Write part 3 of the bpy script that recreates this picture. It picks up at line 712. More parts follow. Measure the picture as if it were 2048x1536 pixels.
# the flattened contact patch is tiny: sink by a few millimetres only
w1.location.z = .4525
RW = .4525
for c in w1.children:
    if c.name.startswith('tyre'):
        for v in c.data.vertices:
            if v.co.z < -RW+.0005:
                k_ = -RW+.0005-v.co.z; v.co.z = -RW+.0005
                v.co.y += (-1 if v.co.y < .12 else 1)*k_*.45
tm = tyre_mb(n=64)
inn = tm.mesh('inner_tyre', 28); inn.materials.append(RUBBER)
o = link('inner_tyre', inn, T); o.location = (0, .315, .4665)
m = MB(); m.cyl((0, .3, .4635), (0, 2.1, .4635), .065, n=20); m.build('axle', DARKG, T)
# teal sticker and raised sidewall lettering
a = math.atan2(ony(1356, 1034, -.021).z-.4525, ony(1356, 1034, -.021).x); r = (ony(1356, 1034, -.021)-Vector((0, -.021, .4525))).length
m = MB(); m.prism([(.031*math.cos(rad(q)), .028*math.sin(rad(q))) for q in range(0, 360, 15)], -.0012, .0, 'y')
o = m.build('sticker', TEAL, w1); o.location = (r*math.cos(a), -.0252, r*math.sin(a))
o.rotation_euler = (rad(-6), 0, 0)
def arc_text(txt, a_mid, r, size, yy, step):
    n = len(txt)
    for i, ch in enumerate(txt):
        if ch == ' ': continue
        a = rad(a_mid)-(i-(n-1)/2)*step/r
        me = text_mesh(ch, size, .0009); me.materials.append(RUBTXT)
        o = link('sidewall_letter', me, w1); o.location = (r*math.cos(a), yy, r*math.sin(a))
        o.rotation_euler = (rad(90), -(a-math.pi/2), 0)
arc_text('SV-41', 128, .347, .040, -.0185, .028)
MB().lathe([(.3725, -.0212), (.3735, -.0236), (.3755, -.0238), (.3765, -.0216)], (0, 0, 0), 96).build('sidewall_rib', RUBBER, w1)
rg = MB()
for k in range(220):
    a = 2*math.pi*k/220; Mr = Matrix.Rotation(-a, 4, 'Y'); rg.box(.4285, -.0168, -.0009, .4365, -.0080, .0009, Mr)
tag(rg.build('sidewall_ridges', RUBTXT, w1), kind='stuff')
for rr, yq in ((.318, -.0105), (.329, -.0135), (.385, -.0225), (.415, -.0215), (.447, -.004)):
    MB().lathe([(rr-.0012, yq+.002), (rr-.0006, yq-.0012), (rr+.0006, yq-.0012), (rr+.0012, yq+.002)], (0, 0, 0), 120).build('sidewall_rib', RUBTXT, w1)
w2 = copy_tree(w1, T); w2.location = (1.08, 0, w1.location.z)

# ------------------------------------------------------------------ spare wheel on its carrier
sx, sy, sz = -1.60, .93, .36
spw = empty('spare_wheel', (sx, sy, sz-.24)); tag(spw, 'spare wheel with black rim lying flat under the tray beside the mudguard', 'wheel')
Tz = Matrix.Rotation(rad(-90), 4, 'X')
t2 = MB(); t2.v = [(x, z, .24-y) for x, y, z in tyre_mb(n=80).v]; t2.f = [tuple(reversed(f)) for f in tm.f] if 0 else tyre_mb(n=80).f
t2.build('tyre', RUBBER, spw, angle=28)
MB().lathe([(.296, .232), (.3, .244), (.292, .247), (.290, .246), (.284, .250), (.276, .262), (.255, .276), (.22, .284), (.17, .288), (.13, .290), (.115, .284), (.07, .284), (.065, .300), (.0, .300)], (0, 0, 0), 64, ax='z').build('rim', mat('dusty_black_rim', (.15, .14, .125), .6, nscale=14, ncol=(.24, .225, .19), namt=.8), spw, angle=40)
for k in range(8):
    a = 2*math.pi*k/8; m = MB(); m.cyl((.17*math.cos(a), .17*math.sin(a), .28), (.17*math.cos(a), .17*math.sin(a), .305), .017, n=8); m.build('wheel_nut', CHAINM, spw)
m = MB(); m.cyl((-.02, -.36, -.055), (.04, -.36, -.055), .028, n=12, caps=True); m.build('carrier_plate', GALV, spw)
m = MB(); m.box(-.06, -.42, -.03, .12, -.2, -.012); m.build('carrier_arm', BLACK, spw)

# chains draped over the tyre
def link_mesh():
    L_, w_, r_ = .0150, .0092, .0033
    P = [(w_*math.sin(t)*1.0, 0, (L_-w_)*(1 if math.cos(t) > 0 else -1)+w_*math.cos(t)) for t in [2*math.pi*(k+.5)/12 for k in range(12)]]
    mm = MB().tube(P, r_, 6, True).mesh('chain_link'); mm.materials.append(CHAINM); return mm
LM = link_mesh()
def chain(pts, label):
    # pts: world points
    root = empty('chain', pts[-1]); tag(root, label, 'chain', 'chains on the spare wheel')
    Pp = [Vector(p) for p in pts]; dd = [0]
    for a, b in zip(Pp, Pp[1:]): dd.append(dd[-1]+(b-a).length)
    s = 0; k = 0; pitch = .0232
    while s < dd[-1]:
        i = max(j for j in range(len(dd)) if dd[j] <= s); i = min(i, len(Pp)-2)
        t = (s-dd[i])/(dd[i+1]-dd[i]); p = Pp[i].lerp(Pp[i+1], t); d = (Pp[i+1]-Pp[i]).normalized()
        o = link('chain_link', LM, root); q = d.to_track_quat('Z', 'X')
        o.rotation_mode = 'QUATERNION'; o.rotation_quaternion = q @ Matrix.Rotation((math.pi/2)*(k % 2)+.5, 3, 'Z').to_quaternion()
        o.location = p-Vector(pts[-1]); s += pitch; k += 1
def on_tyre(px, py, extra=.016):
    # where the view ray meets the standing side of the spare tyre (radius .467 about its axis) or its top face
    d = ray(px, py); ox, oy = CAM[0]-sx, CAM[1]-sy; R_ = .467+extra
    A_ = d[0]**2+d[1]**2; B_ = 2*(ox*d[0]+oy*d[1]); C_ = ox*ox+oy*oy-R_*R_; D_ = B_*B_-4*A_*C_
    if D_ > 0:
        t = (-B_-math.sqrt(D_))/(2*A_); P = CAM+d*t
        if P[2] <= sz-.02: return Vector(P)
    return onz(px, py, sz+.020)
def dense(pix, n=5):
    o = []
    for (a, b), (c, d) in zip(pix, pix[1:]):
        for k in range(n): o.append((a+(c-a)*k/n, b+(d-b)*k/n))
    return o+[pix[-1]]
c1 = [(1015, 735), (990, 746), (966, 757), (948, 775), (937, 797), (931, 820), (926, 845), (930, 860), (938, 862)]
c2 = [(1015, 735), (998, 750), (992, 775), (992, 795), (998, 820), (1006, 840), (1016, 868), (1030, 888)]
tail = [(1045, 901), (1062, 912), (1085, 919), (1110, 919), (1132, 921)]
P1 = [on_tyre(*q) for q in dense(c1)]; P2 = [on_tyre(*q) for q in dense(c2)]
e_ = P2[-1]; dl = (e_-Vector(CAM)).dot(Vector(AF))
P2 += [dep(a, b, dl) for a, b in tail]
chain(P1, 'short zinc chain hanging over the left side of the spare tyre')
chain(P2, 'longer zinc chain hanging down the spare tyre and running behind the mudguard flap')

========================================

▸ Task
Every line of the data above should be copied exactly.

▸ Task result
Write part 3 of the bpy script that recreates this picture. It picks up at line 712. More parts follow. Measure the picture as if it were 2048x1536 pixels.
# the flattened contact patch is tiny: sink by a few millimetres only
w1.location.z = .4525
RW = .4525
for c in w1.children:
    if c.name.startswith('tyre'):
        for v in c.data.vertices:
            if v.co.z < -RW+.0005:
                k_ = -RW+.0005-v.co.z; v.co.z = -RW+.0005
                v.co.y += (-1 if v.co.y < .12 else 1)*k_*.45
tm = tyre_mb(n=64)
inn = tm.mesh('inner_tyre', 28); inn.materials.append(RUBBER)
o = link('inner_tyre', inn, T); o.location = (0, .315, .4665)
m = MB(); m.cyl((0, .3, .4635), (0, 2.1, .4635), .065, n=20); m.build('axle', DARKG, T)
# teal sticker and raised sidewall lettering
a = math.atan2(ony(1356, 1034, -.021).z-.4525, ony(1356, 1034, -.021).x); r = (ony(1356, 1034, -.021)-Vector((0, -.021, .4525))).length
m = MB(); m.prism([(.031*math.cos(rad(q)), .028*math.sin(rad(q))) for q in range(0, 360, 15)], -.0012, .0, 'y')
o = m.build('sticker', TEAL, w1); o.location = (r*math.cos(a), -.0252, r*math.sin(a))
o.rotation_euler = (rad(-6), 0, 0)
def arc_text(txt, a_mid, r, size, yy, step):
    n = len(txt)
    for i, ch in enumerate(txt):
        if ch == ' ': continue
        a = rad(a_mid)-(i-(n-1)/2)*step/r
        me = text_mesh(ch, size, .0009); me.materials.append(RUBTXT)
        o = link('sidewall_letter', me, w1); o.location = (r*math.cos(a), yy, r*math.sin(a))
        o.rotation_euler = (rad(90), -(a-math.pi/2), 0)
arc_text('SV-41', 128, .347, .040, -.0185, .028)
MB().lathe([(.3725, -.0212), (.3735, -.0236), (.3755, -.0238), (.3765, -.0216)], (0, 0, 0), 96).build('sidewall_rib', RUBBER, w1)
rg = MB()
for k in range(220):
    a = 2*math.pi*k/220; Mr = Matrix.Rotation(-a, 4, 'Y'); rg.box(.4285, -.0168, -.0009, .4365, -.0080, .0009, Mr)
tag(rg.build('sidewall_ridges', RUBTXT, w1), kind='stuff')
for rr, yq in ((.318, -.0105), (.329, -.0135), (.385, -.0225), (.415, -.0215), (.447, -.004)):
    MB().lathe([(rr-.0012, yq+.002), (rr-.0006, yq-.0012), (rr+.0006, yq-.0012), (rr+.0012, yq+.002)], (0, 0, 0), 120).build('sidewall_rib', RUBTXT, w1)
w2 = copy_tree(w1, T); w2.location = (1.08, 0, w1.location.z)

# ------------------------------------------------------------------ spare wheel on its carrier
sx, sy, sz = -1.60, .93, .36
spw = empty('spare_wheel', (sx, sy, sz-.24)); tag(spw, 'spare wheel with black rim lying flat under the tray beside the mudguard', 'wheel')
Tz = Matrix.Rotation(rad(-90), 4, 'X')
t2 = MB(); t2.v = [(x, z, .24-y) for x, y, z in tyre_mb(n=80).v]; t2.f = [tuple(reversed(f)) for f in tm.f] if 0 else tyre_mb(n=80).f
t2.build('tyre', RUBBER, spw, angle=28)
MB().lathe([(.296, .232), (.3, .244), (.292, .247), (.290, .246), (.284, .250), (.276, .262), (.255, .276), (.22, .284), (.17, .288), (.13, .290), (.115, .284), (.07, .284), (.065, .300), (.0, .300)], (0, 0, 0), 64, ax='z').build('rim', mat('dusty_black_rim', (.15, .14, .125), .6, nscale=14, ncol=(.24, .225, .19), namt=.8), spw, angle=40)
for k in range(8):
    a = 2*math.pi*k/8; m = MB(); m.cyl((.17*math.cos(a), .17*math.sin(a), .28), (.17*math.cos(a), .17*math.sin(a), .305), .017, n=8); m.build('wheel_nut', CHAINM, spw)
m = MB(); m.cyl((-.02, -.36, -.055), (.04, -.36, -.055), .028, n=12, caps=True); m.build('carrier_plate', GALV, spw)
m = MB(); m.box(-.06, -.42, -.03, .12, -.2, -.012); m.build('carrier_arm', BLACK, spw)

# chains draped over the tyre
def link_mesh():
    L_, w_, r_ = .0150, .0092, .0033
    P = [(w_*math.sin(t)*1.0, 0, (L_-w_)*(1 if math.cos(t) > 0 else -1)+w_*math.cos(t)) for t in [2*math.pi*(k+.5)/12 for k in range(12)]]
    mm = MB().tube(P, r_, 6, True).mesh('chain_link'); mm.materials.append(CHAINM); return mm
LM = link_mesh()
def chain(pts, label):
    # pts: world points
    root = empty('chain', pts[-1]); tag(root, label, 'chain', 'chains on the spare wheel')
    Pp = [Vector(p) for p in pts]; dd = [0]
    for a, b in zip(Pp, Pp[1:]): dd.append(dd[-1]+(b-a).length)
    s = 0; k = 0; pitch = .0232
    while s < dd[-1]:
        i = max(j for j in range(len(dd)) if dd[j] <= s); i = min(i, len(Pp)-2)
        t = (s-dd[i])/(dd[i+1]-dd[i]); p = Pp[i].lerp(Pp[i+1], t); d = (Pp[i+1]-Pp[i]).normalized()
        o = link('chain_link', LM, root); q = d.to_track_quat('Z', 'X')
        o.rotation_mode = 'QUATERNION'; o.rotation_quaternion = q @ Matrix.Rotation((math.pi/2)*(k % 2)+.5, 3, 'Z').to_quaternion()
        o.location = p-Vector(pts[-1]); s += pitch; k += 1
def on_tyre(px, py, extra=.016):
    # where the view ray meets the standing side of the spare tyre (radius .467 about its axis) or its top face
    d = ray(px, py); ox, oy = CAM[0]-sx, CAM[1]-sy; R_ = .467+extra
    A_ = d[0]**2+d[1]**2; B_ = 2*(ox*d[0]+oy*d[1]); C_ = ox*ox+oy*oy-R_*R_; D_ = B_*B_-4*A_*C_
    if D_ > 0:
        t = (-B_-math.sqrt(D_))/(2*A_); P = CAM+d*t
        if P[2] <= sz-.02: return Vector(P)
    return onz(px, py, sz+.020)
def dense(pix, n=5):
    o = []
    for (a, b), (c, d) in zip(pix, pix[1:]):
        for k in range(n): o.append((a+(c-a)*k/n, b+(d-b)*k/n))
    return o+[pix[-1]]
c1 = [(1015, 735), (990, 746), (966, 757), (948, 775), (937, 797), (931, 820), (926, 845), (930, 860), (938, 862)]
c2 = [(1015, 735), (998, 750), (992, 775), (992, 795), (998, 820), (1006, 840), (1016, 868), (1030, 888)]
tail = [(1045, 901), (1062, 912), (1085, 919), (1110, 919), (1132, 921)]
P1 = [on_tyre(*q) for q in dense(c1)]; P2 = [on_tyre(*q) for q in dense(c2)]
e_ = P2[-1]; dl = (e_-Vector(CAM)).dot(Vector(AF))
P2 += [dep(a, b, dl) for a, b in tail]
chain(P1, 'short zinc chain hanging over the left side of the spare tyre')
chain(P2, 'longer zinc chain hanging down the spare tyre and running behind the mudguard flap')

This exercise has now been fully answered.